The options were tennis, badminton or fencing.
He picked fencing for the simplest reason imaginable. It involved swords.
That decision changed everything.
What started as curiosity quickly became purpose. He found rhythm in the sport, focus in the competition, and eventually excellence. While others saw fencing as niche or old-fashioned, Chamley-Watson saw something thrilling and expressive.
There was also another layer to his experience. He did not always feel he belonged in the environment around him. Fencing has historically lacked diversity, and he has spoken candidly about dealing with racism from a young age.
Yet success has a way of shifting conversations.
When he started winning, people noticed.
The Man Ruffling Feathers in Fencing Became a World Champion
Chamley-Watson’s breakthrough on the biggest stage came in 2013 when he became the first American man to win an individual world title in foil.
It was a landmark achievement, not just for him personally but for USA fencing as a whole.
He followed that with continued elite-level consistency and later won Olympic team bronze in Rio 2016. Across more than a decade, he established himself as one of the finest fencers of his generation.
But medals alone do not explain why he stands apart.
There have been many champions in Olympic sports. Few become cultural figures beyond their discipline.
Chamley-Watson did exactly that.
Best Friends with Hamilton and a Life Beyond the Piste
The worlds of fashion, entertainment and elite sport rarely overlap smoothly. Chamley-Watson somehow made it look effortless.
After London 2012, doors began opening outside fencing. Brands noticed his image, confidence and individuality. Fashion campaigns followed. Luxury partnerships arrived. His social media audience grew rapidly.
Then came moments that seemed almost surreal.
At one Met Gala, he found himself seated with Madonna on one side and Rihanna on the other. Also nearby was Lewis Hamilton, with whom he would build a lasting friendship.
That relationship says a lot about how Chamley-Watson operates. Hamilton has long supported athletes who challenge convention and redefine what their sports can look like. Chamley-Watson fits that description perfectly.
Their friendship has often been visible online through shared appearances, travel and mutual support. It also reflects a bigger truth: Chamley-Watson is no longer simply a fencing name. He has become a personality with reach far beyond the sport.
Why the Man Ruffling Feathers in Fencing Wants More
For some athletes, success means protecting the old system that rewarded them.
Chamley-Watson has chosen the opposite path.
Rather than preserve fencing exactly as it is, he wants to modernise it. That mission has led to the launch of the World Fencing League, a new project designed to make the sport more accessible, entertaining and commercially viable.
Traditional fencing can be difficult for casual viewers to understand. The speed is intense, scoring can feel technical, and television presentation has often struggled to capture the drama.
Chamley-Watson wants to change all of that.

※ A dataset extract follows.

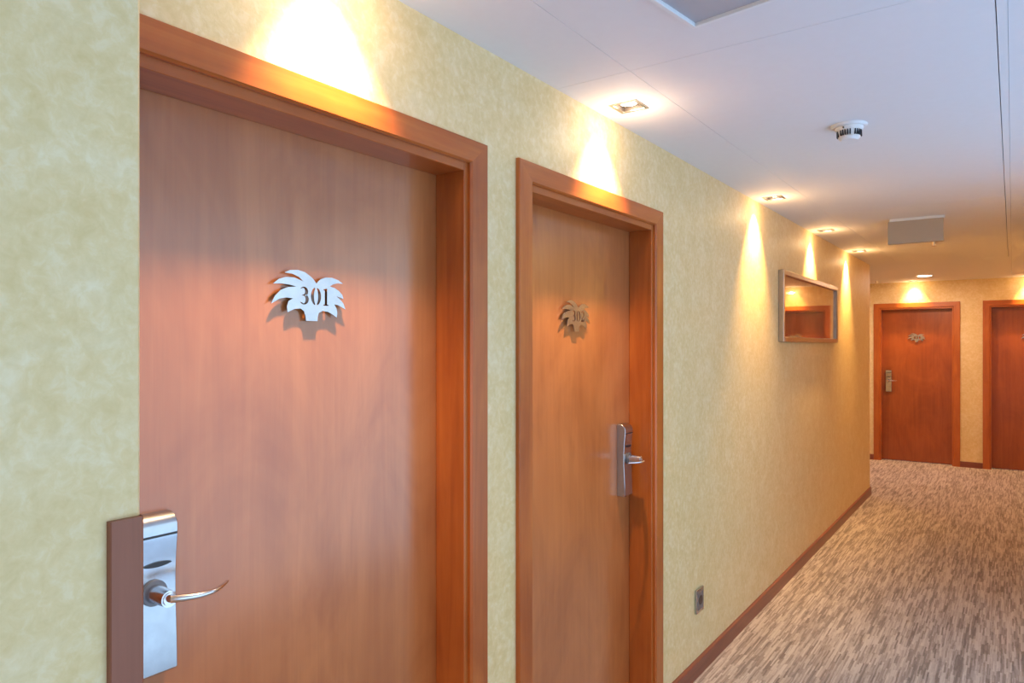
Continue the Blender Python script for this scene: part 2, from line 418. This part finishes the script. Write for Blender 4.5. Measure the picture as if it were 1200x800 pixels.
door('door_5', TR, D5, 0, 1, 'brown veneered door in the window wall, opposite and out of view', M_TRIM_Y)

# ---------------------------------------------------------------- palm shaped number signs
OUT = [(545,258),(562,232),(585,212),(630,193),(690,189),(750,207),(797,238),(745,238),(702,250),(670,274),(715,285),(757,311),(790,345),(802,384),(768,372),(733,364),
       (765,388),(800,425),(822,486),(775,460),(745,446),(712,442),(733,480),(742,525),(735,568),(705,545),(655,517),(602,510),(566,530),(557,565),(553,608),
       (450,608),(445,565),(432,520),(402,498),(350,504),(289,536),(284,485),(298,435),(335,410),(280,405),(220,420),(153,468),(182,400),(230,342),(290,312),(365,300),
       (300,287),(240,284),(168,290),(215,246),(270,223),(345,219),(425,247),(388,212),(330,188),(262,183),(310,157),(380,148),(440,163),(500,203),(525,232)]
def arc(cx, cy, rx, ry, a0, a1, n=10): return [(cx + rx * math.cos(math.radians(a0 + (a1 - a0) * k / n)), cy - ry * math.sin(math.radians(a0 + (a1 - a0) * k / n))) for k in range(n + 1)]
# stencil digits in a 0..1 (wide) x 0..1 (down) cell
def d3():
    o = arc(.45, .27, .42, .27, 150, -75, 12) + arc(.45, .70, .48, .30, 70, -150, 14)
    i = arc(.40, .72, .20, .22, -130, 78, 12)[:] ; i2 = arc(.36, .26, .20, .19, -60, 120, 10)
    return [o + i + [(.28, .50), (.28, .46)] + i2]
def d0():
    l = arc(.47, .5, .45, .5, 100, 260, 14) + arc(.47, .5, .17, .44, 255, 105, 12)
    r = arc(.53, .5, .45, .5, -80, 80, 14) + arc(.53, .5, .17, .44, 75, -75, 12)
    return [l, r]
def d1(): return [[(.15, .06), (.66, .0), (.66, .93), (.85, .95), (.85, 1), (.12, 1), (.12, .95), (.32, .93), (.32, .12), (.15, .12)]]
def d2():
    o = arc(.47, .28, .42, .28, 165, -35, 12)
    return [o + [(.38, .80), (.70, .84), (.84, .72), (.90, .72), (.82, 1), (.05, 1), (.05, .94), (.48, .50)] + arc(.42, .27, .16, .21, -30, 140, 10)]
def sign(name, T, uc, zc, digits, label, sz=1.0, blank=False):
    root = empty(name, T(uc, -.1, zc), label, 'room sign', 'palm shaped room signs')
    K = .205 / 669 * sz; KV = .112 / 460 * sz
    cu = bpy.data.curves.new('plate', 'CURVE'); cu.dimensions = '2D'; cu.fill_mode = 'BOTH'; cu.extrude = .0012
    loops = [OUT]
    x = 392
    for d, wd in digits:
        for l in d(): loops.append([(x + px * wd, 296 + py * 164) for px, py in l])
        x += wd + 12
    for l in loops:
        sp = cu.splines.new('POLY'); sp.points.add(len(l) - 1); sp.use_cyclic_u = True
        for p, (u, v) in zip(sp.points, l): p.co = ((u - 487) * K, -(v - 378) * KV, 0, 1)
    tmp = bpy.data.objects.new('tmp', cu); COL.objects.link(tmp)
    dg = bpy.context.evaluated_depsgraph_get(); me = bpy.data.meshes.new_from_object(tmp.evaluated_get(dg))
    bpy.data.objects.remove(tmp); bm = bmesh.new(); bm.from_mesh(me)
    flip = T is TF
    mb = MB(T); t = bm
    for v in t.verts: v.co = Vector((uc + v.co.x, -.1 + .0105 + v.co.z, zc + v.co.y))
    mb.merge(t); mb.build('plate', M_SIGN, root)
    for du, dz in ((-.035, .012), (.035, .012), (0, -.03)):
        MB(T).cyl((uc + du * 1.0, -.1, zc + dz), (uc + du, -.0895, zc + dz), .004, n=12).build('standoff', M_CHROME, root)
W3, W0, W1, W2 = 88, 96, 66, 92
sign('room_sign', TL, 1.024, 1.645, [(d3, W3), (d0, W0), (d1, W1)], 'steel palm shaped sign reading 301 on the nearest door')
sign('room_sign', TL, 2.207, 1.640, [(d3, W3), (d0, W0), (d2, W2)], 'palm shaped sign reading 302 on the second door, edge catching light')
slit = lambda: [arc(.5, .5, .35, .5, 0, 330, 10)]
sign('room_sign', TF, .168, 1.635, [(slit, 80), (slit, 80), (slit, 80)], 'small palm shaped sign on the far door left of the pale wall strip')
sign('room_sign', TF, 1.386, 1.635, [(slit, 80), (slit, 80), (slit, 80)], 'palm shaped sign on the far door cut by the right edge')

# ---------------------------------------------------------------- recessed spotlights
def spotlight(x, y, label, wx, wy, group='square spotlights along the left wall', k=1.):
    if label: r = empty('recessed_spotlight', (x, y, CE), label, 'ceiling light', group)
    else:      # out of view, part of the ceiling; the right row is added fill
        r = bpy.data.objects.new('spotlight', None); COL.objects.link(r); r.location = (x, y, 0)
        r.parent = ceil; r.location = (x, y, CE); r.matrix_parent_inverse = Matrix.Translation((0, 0, -CE))
    m = MB(); o = .052; i = .040
    for a in ((-o, -o, o, -i), (-o, i, o, o), (-o, -i, -i, i), (i, -i, o, i)):
        m.box(x + a[0], y + a[1], CE - .003, x + a[2], y + a[3], CE + .001)
    m.build('bezel', M_BEZEL, r)
    m = MB()                                   # square well
    for a in ((-i - .002, -i - .002, i + .002, -i), (-i - .002, i, i + .002, i + .002), (-i - .002, -i, -i, i), (i, -i, i + .002, i)):
        m.box(x + a[0], y + a[1], CE + .0, x + a[2], y + a[3], CE + .05)
    m.box(x - i, y - i, CE + .05, x + i, y + i, CE + .054)
    m.build('well', M_WELL, r)
    MB().box(x - .034, y - .034, CE + .014, x + .030, y + .034, CE + .024, .002).build('lamp_holder', M_HOLD, r)
    MB().cyl((x - .002, y, CE + .015), (x - .002, y, CE + .010), .027, n=32).build('lamp', M_LAMP, r, True)
    ld = bpy.data.lights.new('halo_fill', 'POINT'); ld.energy = POINT_W; ld.color = (1, .76, .52) if y < 3 else (1, .62, .30); ld.shadow_soft_size = .012  # added point light below the fixture, makes the halo on the ceiling
    lo = bpy.data.objects.new('halo_fill', ld); COL.objects.link(lo); lo.parent = r; lo.location = (0, 0, -.085)
    ld2 = bpy.data.lights.new('spot_core', 'SPOT'); ld2.energy = CORE_W * k; ld2.color = (1, .64, .32) if y < 3 else (1, .60, .20); ld2.shadow_soft_size = .018
    ld2.spot_size = math.radians(75); ld2.spot_blend = 1.
    l2 = bpy.data.objects.new('spot_core', ld2); COL.objects.link(l2); l2.parent = r; l2.location = (0, 0, -.005)
    d = Vector((wx, wy, -1)); l2.rotation_euler = d.to_track_quat('-Z', 'Y').to_euler()
LB = [None,
      'square recessed spotlight above the second door, nearest in view',
      'square recessed spotlight before the glazed frame, second in view',
      'square recessed spotlight above the glazed frame, third in view',
      'square recessed spotlight nearest the wall corner, smallest of the row']
for (x, y), l in zip(SPOTS, LB): spotlight(x, y, l, -.30, 0, k=.78 if y < 3 else 1.)
FB = ['recessed spotlight above the far door left of the pale strip', 'recessed spotlight above the far door at the right edge',
      None]
for (x, y), l in zip(SPF, FB): spotlight(x, y, l, 0, .36, group='spotlights along the far wall', k=.5)
for x, y in SPR_FILL: spotlight(x, y, None, .36, 0, k=1.35)
# round downlights
def downlight(x, y, label, power=DOWN_W):
    r = empty('round_downlight', (x, y, CE), label, 'ceiling light')
    MB().cyl((x, y, CE - .006), (x, y, CE + .001), .088, .092, n=40, bev=.001).build('rim', M_WHITE, r, True)
    MB().cyl((x, y, CE - .010), (x, y, CE - .004), .072, n=40, bev=.001).build('diffuser', M_DIFF, r, True)
    ld = bpy.data.lights.new('downlight_glow', 'AREA'); ld.shape = 'DISK'; ld.size = .15; ld.energy = power; ld.color = (1, .72, .56)
    lo = bpy.data.objects.new('downlight_glow', ld); COL.objects.link(lo); lo.parent = r; lo.location = (0, 0, -.012)
downlight(.352, 9.59, 'round glowing downlight in the ceiling before the far door')
downlight(-1.25, 9.40, 'round glowing downlight over the side passage, hidden by the corner')

# ---------------------------------------------------------------- smoke detector
sx, sy = .700, 2.885
r = empty('smoke_detector', (sx, sy, CE), 'white round smoke detector with dark slots on the ceiling', 'smoke detector')
m = MB(); m.cyl((sx, sy, CE - .010), (sx, sy, CE), .058, .064, n=48, bev=.002); m.build('mounting_base', M_WHITE, r, True)
m = MB(); m.cyl((sx, sy, CE - .022), (sx, sy, CE - .010), .046, .050, n=48, bev=.001)
m.cyl((sx, sy, CE - .046), (sx, sy, CE - .022), .037, .043, n=48); m.cyl((sx, sy, CE - .058), (sx, sy, CE - .046), .030, .040, n=48, bev=.002)
m.build('body', M_WHITE, r, True)
for k in range(30):
    if k % 6 == 5: continue
    a = 2 * math.pi * k / 30 + .35
    c, s_ = math.cos(a), math.sin(a)
    t = bmesh.new(); bmesh.ops.create_cube(t, size=1)
    bmesh.ops.transform(t, matrix=Matrix.Translation((sx + .0400 * c, sy + .0400 * s_, CE - .034)) @ Matrix.Rotation(a, 4, 'Z') @ Matrix.Diagonal((.0075, .0042, .020, 1)), verts=t.verts)
    MB().merge(t).build('slot', M_BLACK, r)
MB().cyl((sx - .012, sy - .046, CE - .018), (sx - .012, sy - .052, CE - .018), .003, n=12).build('indicator', M_BLACK, r)

# ceiling vent, slightly turned, at the top of the view
vx, vy, va = .540, 1.730, math.radians(-8)
r = empty('ceiling_vent', (vx, vy, CE), 'grey panel vent with pale rim at the top of the view', 'vent')
def rv(x, y, z): return (vx + x * math.cos(va) - y * math.sin(va), vy + x * math.sin(va) + y * math.cos(va), z)
Lx, Ly = .42, .42
m = MB(rv)
for q in ((-.012, -Ly, .0, 0.012), (Lx, -Ly, Lx + .012, .012), (0, 0, Lx, .012), (0, -Ly, Lx, -Ly + .012)):
    m.box(q[0], q[1], CE - .014, q[2], q[3], CE, .001)
m.build('rim', M_WHITE, r)
MB(rv).box(0, -Ly + .012, CE - .005, Lx, 0, CE - .001, .001).build('panel', M_GRILLE, r)

# hanging sign panel seen from behind (no lettering on this side)
r = empty('hanging_sign_panel', (.68, 5.22, CE), 'blank rectangular panel hanging from the ceiling across the corridor', 'hanging panel')
MB().box(.530, 5.20, 2.196, .845, 5.225, 2.344, .002).build('panel', M_PANEL, r)
MB().box(.540, 5.205, 2.343, .850, 5.26, CE, .001).build('mounting_rail', M_WHITE, r)
# small sprinkler beyond it
r = empty('sprinkler', (.690, 6.5, CE), 'small dark sprinkler head on the ceiling behind the hanging panel', 'sprinkler')
m = MB(); m.cyl((.69, 6.5, CE - .006), (.69, 6.5, CE), .028, .032, n=24); m.build('escutcheon', M_BEZEL, r, True)
m = MB(); m.cyl((.69, 6.5, CE - .035), (.69, 6.5, CE - .005), .008, .012, n=16)
m.cyl((.69, 6.5, CE - .038), (.69, 6.5, CE - .035), .018, n=20); m.build('head', M_BEZEL, r, True)
r = empty('sprinkler', (-.225, 10.055, CE), 'small pale sprinkler head on the ceiling by the wall corner', 'sprinkler')
MB().cyl((-.225, 10.055, CE - .006), (-.225, 10.055, CE), .028, .032, n=24).build('escutcheon', M_WHITE, r, True)
MB().cyl((-.225, 10.055, CE - .03), (-.225, 10.055, CE - .005), .012, .014, n=16).build('head', M_BEZEL, r, True)

# ---------------------------------------------------------------- framed glass on the left wall
fy0, fy1, fz0, fz1 = 4.565, 6.235, 1.556, 2.010
r = empty('picture_frame', (0, (fy0 + fy1) / 2, fz0), 'wide metal framed picture with reflective glass on the left wall', 'picture frame')
fw, fd = .031, .034
def fbar(a, b, c, d, nm='frame_bar'): MB(TL).box(a, .0, c, b, fd, d, .0025).build(nm, M_FRAME, r)
fbar(fy0, fy0 + fw, fz0, fz1); fbar(fy1 - fw, fy1, fz0, fz1); fbar(fy0 + fw, fy1 - fw, fz0, fz0 + fw); fbar(fy0 + fw, fy1 - fw, fz1 - fw, fz1)
MB(TL).box(fy0 + fw - .003, .002, fz0 + fw - .003, fy1 - fw + .003, .018, fz1 - fw + .003).build('glazing', M_MIRROR, r)

# ---------------------------------------------------------------- socket low on the left wall
r = empty('wall_socket', (0, 3.185, .35), 'small grey metallic socket low on the left wall past the second door', 'socket')
y0, y1, z0, z1 = 3.138, 3.232, .288, .398
MB(TL).box(y0, 0, z0, y1, .011, z1, .003, 2).build('cover_plate', M_CHROME, r, True)
MB(TL).box(y0 + .012, .009, z0 + .014, y1 - .012, .0125, z1 - .014, .001).build('insert', M_GREYPL, r)
MB(TL).cyl((3.185, .010, .345), (3.185, .0135, .345), .022, n=24).build('outlet', M_BLACK, r)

His league aims to shorten formats, simplify storytelling, improve visuals and introduce technology that helps audiences follow blade movement in real time. There is also serious prize money involved, something many fencers have rarely enjoyed.

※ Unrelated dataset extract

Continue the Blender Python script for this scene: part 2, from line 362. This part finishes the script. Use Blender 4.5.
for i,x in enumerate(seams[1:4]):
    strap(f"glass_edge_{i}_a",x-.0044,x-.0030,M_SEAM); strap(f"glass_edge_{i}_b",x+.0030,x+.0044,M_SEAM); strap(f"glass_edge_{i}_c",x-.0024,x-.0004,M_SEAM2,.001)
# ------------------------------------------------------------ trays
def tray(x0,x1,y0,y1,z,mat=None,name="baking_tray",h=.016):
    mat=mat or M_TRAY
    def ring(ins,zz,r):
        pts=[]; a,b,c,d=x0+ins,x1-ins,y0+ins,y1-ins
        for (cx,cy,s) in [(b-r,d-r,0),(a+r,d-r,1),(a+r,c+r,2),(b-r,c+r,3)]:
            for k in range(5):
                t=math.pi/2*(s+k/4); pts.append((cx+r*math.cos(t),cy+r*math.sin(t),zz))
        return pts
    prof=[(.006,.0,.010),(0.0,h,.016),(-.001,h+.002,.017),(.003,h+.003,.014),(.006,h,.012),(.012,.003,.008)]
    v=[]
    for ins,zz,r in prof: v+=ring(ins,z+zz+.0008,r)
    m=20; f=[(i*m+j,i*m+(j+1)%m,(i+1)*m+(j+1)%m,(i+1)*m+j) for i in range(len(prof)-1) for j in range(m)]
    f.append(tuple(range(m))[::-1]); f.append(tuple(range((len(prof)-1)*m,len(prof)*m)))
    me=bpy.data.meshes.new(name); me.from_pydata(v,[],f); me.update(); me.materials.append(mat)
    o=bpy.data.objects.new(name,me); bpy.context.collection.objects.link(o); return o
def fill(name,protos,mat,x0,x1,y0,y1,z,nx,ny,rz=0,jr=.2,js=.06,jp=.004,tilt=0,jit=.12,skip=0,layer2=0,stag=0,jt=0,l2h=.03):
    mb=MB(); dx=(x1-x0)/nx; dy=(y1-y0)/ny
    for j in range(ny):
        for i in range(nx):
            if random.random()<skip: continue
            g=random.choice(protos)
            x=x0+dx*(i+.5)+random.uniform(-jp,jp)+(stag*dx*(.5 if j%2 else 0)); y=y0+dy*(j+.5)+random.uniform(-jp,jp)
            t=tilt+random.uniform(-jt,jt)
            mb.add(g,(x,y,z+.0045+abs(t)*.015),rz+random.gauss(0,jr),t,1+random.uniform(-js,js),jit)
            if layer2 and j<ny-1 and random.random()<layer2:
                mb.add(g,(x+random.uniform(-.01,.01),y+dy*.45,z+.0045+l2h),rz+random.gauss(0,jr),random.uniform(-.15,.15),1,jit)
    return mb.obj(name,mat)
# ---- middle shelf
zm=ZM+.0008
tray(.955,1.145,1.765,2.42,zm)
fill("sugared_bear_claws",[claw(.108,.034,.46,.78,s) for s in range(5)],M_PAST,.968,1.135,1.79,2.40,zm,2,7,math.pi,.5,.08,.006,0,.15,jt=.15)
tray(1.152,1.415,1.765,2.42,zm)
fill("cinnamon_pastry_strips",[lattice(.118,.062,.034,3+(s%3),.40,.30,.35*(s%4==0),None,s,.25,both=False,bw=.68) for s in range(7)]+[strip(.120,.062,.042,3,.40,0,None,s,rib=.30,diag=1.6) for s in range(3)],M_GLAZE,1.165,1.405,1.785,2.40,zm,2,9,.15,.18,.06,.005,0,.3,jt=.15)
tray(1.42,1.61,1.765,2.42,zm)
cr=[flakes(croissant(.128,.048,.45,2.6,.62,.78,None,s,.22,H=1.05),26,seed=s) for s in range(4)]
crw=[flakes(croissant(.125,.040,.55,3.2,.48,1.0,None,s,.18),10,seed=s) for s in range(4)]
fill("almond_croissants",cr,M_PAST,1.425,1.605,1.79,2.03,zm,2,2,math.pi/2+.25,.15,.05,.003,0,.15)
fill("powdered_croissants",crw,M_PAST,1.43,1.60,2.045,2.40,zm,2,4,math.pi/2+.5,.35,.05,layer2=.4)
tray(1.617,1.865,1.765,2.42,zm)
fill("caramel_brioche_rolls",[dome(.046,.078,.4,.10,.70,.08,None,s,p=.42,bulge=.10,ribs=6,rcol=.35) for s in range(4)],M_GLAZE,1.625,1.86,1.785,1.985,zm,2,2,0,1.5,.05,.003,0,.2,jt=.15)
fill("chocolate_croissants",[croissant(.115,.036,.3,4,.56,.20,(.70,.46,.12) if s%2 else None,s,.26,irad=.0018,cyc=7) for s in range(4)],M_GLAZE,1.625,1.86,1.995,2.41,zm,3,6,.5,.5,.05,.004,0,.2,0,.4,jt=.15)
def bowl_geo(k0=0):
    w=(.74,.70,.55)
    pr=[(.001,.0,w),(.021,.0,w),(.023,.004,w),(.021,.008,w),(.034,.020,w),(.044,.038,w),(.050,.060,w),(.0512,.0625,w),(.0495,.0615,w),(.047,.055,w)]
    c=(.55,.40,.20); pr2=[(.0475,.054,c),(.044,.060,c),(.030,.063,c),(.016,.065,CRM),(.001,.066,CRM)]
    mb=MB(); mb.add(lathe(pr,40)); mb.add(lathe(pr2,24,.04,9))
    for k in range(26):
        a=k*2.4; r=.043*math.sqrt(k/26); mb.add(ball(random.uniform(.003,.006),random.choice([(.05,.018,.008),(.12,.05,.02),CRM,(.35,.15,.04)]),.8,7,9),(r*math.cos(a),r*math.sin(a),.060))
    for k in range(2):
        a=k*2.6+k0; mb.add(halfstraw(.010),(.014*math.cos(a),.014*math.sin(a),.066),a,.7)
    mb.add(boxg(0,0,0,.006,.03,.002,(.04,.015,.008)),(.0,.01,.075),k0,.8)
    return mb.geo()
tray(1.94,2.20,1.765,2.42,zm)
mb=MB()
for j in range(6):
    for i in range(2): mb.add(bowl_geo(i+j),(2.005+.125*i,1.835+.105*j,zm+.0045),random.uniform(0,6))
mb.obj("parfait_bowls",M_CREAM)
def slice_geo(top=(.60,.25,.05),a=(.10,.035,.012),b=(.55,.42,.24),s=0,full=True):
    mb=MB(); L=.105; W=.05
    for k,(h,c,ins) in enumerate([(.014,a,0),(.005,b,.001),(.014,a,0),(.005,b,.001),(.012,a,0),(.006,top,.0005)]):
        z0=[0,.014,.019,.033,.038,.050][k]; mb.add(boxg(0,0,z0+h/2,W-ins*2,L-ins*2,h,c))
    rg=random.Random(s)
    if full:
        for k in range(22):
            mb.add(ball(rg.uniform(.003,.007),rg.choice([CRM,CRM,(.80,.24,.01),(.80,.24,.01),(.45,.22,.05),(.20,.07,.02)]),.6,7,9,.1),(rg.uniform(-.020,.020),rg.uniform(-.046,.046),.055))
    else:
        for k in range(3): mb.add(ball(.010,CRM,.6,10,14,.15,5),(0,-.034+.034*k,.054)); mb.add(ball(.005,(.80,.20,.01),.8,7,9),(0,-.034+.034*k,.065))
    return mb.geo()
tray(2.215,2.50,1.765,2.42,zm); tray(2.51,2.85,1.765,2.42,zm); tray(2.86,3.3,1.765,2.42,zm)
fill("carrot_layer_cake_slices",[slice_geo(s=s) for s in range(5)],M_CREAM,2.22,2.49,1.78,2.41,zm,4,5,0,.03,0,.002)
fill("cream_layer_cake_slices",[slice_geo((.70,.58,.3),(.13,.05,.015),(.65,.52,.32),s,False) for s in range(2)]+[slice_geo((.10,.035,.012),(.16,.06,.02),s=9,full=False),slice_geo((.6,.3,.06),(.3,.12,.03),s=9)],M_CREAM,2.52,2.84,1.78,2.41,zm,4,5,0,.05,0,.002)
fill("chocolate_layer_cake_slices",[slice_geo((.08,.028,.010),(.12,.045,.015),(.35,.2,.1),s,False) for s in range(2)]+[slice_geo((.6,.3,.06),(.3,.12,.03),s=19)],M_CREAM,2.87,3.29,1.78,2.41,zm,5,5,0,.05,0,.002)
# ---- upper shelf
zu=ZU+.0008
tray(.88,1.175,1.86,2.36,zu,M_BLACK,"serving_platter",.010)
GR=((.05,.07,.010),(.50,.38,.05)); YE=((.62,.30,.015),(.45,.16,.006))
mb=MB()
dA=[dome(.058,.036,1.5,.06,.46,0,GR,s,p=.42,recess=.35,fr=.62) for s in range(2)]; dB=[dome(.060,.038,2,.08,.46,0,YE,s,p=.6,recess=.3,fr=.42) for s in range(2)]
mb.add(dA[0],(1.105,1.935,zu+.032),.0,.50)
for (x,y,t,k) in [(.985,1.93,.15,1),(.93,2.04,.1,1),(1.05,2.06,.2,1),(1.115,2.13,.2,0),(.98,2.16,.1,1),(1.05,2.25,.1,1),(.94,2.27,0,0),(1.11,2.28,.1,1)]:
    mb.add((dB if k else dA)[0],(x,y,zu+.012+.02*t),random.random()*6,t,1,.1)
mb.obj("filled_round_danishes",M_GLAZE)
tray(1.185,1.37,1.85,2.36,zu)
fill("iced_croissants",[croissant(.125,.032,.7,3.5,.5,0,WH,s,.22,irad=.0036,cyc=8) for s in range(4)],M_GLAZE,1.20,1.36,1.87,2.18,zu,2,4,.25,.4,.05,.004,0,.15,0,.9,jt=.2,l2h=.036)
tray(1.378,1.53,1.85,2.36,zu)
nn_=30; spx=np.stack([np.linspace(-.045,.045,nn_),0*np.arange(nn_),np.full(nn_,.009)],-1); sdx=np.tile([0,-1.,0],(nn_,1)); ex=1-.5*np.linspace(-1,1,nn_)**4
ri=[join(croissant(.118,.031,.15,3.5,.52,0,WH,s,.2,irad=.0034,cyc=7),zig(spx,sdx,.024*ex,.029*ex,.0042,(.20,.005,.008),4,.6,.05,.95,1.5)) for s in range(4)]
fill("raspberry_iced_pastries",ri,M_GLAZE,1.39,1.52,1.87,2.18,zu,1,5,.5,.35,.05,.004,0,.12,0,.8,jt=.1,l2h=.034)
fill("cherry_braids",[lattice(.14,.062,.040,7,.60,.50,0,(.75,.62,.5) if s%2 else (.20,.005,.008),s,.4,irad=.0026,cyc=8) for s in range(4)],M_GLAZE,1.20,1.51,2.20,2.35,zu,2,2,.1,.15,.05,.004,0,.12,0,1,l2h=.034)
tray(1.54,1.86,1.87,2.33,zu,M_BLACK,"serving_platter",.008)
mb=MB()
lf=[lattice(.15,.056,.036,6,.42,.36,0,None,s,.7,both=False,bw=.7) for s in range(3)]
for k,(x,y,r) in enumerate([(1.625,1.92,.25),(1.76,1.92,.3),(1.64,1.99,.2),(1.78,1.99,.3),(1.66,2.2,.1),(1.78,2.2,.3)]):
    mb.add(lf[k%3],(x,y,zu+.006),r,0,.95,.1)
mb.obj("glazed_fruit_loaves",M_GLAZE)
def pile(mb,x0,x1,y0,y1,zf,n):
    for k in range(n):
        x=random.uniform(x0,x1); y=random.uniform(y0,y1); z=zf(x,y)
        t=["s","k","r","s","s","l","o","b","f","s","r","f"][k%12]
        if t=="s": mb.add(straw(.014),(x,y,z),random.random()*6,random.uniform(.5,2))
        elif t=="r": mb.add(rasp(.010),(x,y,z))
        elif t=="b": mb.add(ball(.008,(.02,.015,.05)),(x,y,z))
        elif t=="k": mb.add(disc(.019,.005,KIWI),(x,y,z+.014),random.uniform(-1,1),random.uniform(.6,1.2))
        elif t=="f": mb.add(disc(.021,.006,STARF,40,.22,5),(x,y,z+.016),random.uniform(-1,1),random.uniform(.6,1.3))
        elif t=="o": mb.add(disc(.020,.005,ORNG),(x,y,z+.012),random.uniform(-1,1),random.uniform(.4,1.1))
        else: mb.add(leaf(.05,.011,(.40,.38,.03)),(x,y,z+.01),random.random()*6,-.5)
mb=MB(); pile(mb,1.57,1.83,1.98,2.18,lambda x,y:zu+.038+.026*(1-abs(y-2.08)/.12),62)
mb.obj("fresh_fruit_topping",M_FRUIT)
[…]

This is not a cosmetic change. It is an attempt to reshape the economics and visibility of fencing itself.
Naturally, not everyone loves the idea.
Ruffling Feathers in Fencing Means Challenging Tradition
Every traditional sport resists disruption.
Fencing, with its deep roots and formal culture, may resist more than most. So when Chamley-Watson talks about changing formats, entertainment value and audience-first presentation, criticism was always going to come.
Purists worry that spectacle can dilute heritage.
Chamley-Watson sees it differently. He believes history should be respected, but not used as an excuse for stagnation.
That is why the phrase “ruffling feathers” fits him so well. He understands that meaningful change usually annoys someone.
And he appears comfortable with that.
He knows fencing needs broader audiences, stronger sponsorship, bigger stars and more diverse participation if it wants to grow. Without evolution, niche sports can remain trapped in admiration without relevance.
Best Friends with Hamilton and Inspiring the Next Generation
Perhaps the most important part of Chamley-Watson’s story is who might be watching.
Young athletes from backgrounds not traditionally represented in fencing can now see someone who looks different, sounds different and carries himself differently thriving at the highest level.
That matters.
Representation often begins with visibility. When children see possibilities, they imagine themselves in those spaces too.
Chamley-Watson has spoken about wanting boys and girls from every walk of life to believe fencing belongs to them as much as anyone else.
That message may become his most lasting contribution.
World titles and Olympic medals are permanent achievements. But opening doors for future generations can outlast even those.
The Future of the Man Ruffling Feathers in Fencing
At 36, Chamley-Watson is already secure in his place within the sport’s history. Yet he seems more interested in what comes next than what has already happened.
That attitude explains why he continues to push boundaries.
Some athletes retire into comfort. Others reinvent themselves. Chamley-Watson appears determined to do both while still competing in spirit, if not always on the piste.
With friends like Hamilton, visibility from major global circles, and a bold new fencing project underway, he remains one of the most unusual and compelling figures in sport.
Fencing may never be the same because of him.
And that, more than anything, is why Miles Chamley-Watson matters.